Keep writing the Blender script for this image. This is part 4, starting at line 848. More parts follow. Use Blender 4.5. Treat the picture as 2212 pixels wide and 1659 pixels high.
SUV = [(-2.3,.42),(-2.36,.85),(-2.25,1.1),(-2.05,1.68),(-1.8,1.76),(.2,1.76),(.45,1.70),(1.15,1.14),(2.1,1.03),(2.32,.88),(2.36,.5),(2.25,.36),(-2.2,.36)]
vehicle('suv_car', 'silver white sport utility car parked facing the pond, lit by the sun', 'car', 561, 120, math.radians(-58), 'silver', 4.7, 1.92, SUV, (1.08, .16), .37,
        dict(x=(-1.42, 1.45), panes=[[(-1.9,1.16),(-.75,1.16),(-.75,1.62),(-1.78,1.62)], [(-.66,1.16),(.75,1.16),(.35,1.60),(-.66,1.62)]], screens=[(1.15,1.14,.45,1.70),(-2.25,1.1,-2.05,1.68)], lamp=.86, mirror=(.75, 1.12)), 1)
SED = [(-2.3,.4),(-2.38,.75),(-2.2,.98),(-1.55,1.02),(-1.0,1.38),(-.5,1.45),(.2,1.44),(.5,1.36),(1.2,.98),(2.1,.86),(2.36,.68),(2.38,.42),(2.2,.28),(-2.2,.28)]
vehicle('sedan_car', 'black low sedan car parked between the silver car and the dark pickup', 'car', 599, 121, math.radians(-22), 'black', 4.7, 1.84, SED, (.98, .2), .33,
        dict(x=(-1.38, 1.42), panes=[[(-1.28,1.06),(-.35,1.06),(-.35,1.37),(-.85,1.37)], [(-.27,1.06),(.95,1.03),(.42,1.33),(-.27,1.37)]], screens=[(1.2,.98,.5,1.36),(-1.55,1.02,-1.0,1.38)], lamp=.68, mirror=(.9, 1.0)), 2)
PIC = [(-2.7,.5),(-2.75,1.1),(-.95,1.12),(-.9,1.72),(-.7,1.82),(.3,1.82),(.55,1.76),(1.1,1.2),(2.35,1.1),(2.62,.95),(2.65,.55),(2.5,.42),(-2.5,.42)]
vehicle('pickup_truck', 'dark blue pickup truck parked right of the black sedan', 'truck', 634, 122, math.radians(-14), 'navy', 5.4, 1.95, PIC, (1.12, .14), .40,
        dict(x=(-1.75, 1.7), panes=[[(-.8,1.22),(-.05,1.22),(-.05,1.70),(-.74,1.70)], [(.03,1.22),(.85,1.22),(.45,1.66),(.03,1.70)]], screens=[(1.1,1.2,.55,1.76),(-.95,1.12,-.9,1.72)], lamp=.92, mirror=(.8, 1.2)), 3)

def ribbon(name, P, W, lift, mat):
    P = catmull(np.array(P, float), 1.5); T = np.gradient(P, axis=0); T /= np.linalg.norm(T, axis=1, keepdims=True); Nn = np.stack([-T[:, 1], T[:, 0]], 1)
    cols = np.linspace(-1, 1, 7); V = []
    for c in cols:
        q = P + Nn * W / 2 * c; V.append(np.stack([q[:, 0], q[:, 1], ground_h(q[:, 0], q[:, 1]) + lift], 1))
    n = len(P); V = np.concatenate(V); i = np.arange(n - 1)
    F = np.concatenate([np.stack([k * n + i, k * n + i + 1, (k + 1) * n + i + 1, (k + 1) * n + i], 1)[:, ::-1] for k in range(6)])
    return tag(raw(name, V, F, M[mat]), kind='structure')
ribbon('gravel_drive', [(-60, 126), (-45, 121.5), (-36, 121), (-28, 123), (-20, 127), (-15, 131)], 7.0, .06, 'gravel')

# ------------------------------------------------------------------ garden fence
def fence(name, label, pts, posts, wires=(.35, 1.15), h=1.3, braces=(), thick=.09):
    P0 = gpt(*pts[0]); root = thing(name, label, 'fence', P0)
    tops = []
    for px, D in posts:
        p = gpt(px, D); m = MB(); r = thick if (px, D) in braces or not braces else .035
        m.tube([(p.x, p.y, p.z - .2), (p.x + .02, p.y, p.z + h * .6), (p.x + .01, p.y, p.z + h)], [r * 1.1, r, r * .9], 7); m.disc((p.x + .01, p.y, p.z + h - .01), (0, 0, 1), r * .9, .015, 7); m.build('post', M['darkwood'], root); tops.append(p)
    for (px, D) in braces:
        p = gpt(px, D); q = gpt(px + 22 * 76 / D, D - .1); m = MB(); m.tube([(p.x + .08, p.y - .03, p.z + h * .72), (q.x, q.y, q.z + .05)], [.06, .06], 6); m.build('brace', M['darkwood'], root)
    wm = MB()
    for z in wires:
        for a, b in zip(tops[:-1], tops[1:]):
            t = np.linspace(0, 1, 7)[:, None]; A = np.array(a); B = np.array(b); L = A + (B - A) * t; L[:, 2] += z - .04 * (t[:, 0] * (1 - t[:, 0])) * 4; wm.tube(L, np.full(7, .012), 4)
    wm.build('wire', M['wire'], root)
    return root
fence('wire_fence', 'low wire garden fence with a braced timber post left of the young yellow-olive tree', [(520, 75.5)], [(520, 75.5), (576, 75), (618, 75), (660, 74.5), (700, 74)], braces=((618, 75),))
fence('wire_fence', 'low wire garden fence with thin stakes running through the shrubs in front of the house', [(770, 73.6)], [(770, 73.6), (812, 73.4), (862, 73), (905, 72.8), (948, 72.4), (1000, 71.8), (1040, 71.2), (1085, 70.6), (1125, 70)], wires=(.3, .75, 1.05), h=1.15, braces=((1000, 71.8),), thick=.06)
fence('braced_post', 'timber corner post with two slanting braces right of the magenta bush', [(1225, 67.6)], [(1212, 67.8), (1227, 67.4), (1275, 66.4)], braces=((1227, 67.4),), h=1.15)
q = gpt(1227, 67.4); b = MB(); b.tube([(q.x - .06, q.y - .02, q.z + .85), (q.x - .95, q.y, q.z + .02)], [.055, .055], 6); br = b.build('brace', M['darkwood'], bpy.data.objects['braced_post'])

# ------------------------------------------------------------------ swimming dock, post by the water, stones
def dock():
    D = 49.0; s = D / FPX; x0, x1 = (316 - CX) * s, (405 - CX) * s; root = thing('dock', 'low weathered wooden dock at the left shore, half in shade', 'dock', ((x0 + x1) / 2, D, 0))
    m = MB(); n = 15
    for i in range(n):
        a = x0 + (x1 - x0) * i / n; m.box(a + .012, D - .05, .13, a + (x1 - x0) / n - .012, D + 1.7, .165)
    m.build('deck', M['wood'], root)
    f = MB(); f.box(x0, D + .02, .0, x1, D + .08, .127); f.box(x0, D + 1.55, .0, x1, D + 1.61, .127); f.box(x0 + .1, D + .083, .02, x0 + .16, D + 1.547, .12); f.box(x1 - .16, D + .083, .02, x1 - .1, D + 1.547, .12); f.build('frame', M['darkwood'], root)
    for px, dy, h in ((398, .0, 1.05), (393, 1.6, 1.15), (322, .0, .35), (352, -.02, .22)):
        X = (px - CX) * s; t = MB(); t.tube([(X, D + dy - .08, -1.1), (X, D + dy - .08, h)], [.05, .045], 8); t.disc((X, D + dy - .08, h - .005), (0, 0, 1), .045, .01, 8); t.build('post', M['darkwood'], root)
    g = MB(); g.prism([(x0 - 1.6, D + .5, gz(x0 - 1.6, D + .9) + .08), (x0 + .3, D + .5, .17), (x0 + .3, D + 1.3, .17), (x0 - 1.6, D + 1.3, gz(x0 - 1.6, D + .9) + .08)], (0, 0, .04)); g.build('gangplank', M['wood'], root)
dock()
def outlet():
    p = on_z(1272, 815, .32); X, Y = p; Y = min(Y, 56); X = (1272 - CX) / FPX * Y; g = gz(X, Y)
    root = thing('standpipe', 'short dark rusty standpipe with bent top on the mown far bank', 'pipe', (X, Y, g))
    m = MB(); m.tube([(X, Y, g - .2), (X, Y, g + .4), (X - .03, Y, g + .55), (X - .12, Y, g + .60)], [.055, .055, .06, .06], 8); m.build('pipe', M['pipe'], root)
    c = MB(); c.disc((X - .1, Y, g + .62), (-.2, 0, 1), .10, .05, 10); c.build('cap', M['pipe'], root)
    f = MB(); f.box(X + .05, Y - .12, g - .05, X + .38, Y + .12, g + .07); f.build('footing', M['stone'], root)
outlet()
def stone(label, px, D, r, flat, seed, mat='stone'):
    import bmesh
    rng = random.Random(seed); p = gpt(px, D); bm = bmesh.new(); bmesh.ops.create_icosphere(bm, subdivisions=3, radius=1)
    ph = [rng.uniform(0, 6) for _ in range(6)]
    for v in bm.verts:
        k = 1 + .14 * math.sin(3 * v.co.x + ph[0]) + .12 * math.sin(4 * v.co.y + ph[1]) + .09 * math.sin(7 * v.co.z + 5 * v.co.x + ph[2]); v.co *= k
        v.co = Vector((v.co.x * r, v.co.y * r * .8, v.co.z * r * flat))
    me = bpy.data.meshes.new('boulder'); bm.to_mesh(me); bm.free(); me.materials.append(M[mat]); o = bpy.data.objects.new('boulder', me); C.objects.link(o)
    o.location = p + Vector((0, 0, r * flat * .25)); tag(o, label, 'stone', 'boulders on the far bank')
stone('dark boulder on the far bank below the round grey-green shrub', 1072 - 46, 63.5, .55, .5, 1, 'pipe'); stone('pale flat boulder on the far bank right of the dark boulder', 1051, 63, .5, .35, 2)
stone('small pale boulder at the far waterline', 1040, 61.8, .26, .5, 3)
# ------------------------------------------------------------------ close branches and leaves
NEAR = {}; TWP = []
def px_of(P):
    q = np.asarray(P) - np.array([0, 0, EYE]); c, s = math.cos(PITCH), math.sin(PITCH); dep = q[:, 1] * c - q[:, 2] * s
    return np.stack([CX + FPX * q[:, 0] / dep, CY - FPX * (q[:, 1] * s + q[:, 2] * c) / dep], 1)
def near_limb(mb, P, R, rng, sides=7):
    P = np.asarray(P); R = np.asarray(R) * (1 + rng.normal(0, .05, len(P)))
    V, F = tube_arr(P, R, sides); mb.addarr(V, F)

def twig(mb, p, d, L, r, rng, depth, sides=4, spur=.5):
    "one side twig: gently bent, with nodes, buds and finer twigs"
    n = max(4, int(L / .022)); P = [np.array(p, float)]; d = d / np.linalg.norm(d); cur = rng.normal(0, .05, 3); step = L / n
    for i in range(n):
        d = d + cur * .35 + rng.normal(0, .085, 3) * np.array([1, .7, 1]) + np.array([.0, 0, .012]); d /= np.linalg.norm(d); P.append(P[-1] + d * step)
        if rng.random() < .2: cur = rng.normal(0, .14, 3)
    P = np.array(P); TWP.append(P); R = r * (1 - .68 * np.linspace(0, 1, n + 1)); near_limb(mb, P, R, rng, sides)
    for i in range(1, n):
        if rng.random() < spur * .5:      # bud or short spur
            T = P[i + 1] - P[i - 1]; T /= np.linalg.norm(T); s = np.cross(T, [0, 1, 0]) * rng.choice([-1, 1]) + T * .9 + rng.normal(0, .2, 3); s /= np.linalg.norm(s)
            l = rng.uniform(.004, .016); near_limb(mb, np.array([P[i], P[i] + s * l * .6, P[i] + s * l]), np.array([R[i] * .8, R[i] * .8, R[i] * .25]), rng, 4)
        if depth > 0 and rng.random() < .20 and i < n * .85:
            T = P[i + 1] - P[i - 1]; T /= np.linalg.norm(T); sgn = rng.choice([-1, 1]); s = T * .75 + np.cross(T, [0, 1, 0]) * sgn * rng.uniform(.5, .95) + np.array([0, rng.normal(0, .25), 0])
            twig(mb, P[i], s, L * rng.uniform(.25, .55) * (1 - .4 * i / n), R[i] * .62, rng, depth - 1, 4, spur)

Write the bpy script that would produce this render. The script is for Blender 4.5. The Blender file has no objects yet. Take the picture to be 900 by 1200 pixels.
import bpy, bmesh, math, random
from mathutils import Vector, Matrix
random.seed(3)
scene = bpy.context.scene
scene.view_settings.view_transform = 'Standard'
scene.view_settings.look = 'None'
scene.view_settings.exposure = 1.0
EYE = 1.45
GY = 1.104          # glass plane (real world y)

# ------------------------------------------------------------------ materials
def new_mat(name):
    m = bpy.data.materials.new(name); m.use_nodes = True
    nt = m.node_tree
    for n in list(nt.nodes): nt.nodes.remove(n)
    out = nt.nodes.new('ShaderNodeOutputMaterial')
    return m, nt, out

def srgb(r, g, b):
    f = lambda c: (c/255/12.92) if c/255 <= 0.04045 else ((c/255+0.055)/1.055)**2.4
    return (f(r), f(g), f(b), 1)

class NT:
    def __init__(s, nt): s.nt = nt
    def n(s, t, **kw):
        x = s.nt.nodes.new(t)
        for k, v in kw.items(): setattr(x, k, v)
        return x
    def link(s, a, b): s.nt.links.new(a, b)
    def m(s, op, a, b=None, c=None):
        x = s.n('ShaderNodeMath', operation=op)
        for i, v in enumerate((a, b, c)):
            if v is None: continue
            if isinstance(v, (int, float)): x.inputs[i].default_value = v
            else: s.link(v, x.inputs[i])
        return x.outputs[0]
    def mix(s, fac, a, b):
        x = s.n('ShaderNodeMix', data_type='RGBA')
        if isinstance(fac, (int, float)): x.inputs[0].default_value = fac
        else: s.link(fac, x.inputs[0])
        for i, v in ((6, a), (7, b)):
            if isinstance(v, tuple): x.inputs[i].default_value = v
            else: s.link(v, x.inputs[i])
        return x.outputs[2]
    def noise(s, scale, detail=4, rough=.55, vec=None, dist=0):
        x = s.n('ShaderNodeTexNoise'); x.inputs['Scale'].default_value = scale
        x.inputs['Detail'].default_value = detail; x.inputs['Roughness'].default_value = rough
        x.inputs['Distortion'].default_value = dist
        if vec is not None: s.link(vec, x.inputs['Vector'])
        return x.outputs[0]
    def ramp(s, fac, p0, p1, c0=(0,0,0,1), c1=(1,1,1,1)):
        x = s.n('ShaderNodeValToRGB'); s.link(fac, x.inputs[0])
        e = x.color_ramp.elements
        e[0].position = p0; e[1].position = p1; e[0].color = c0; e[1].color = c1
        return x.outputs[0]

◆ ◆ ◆

#### Aim of the task:
Look through the entries above; copy every line holding the string "this".

#### Task output:
Keep writing the Blender script for this image. This is part 4, starting at line 848. More parts follow. Use Blender 4.5. Treat the picture as 2212 pixels wide and 1659 pixels high.
Write the bpy script that would produce this render. The script is for Blender 4.5. The Blender file has no objects yet. Take the picture to be 900 by 1200 pixels.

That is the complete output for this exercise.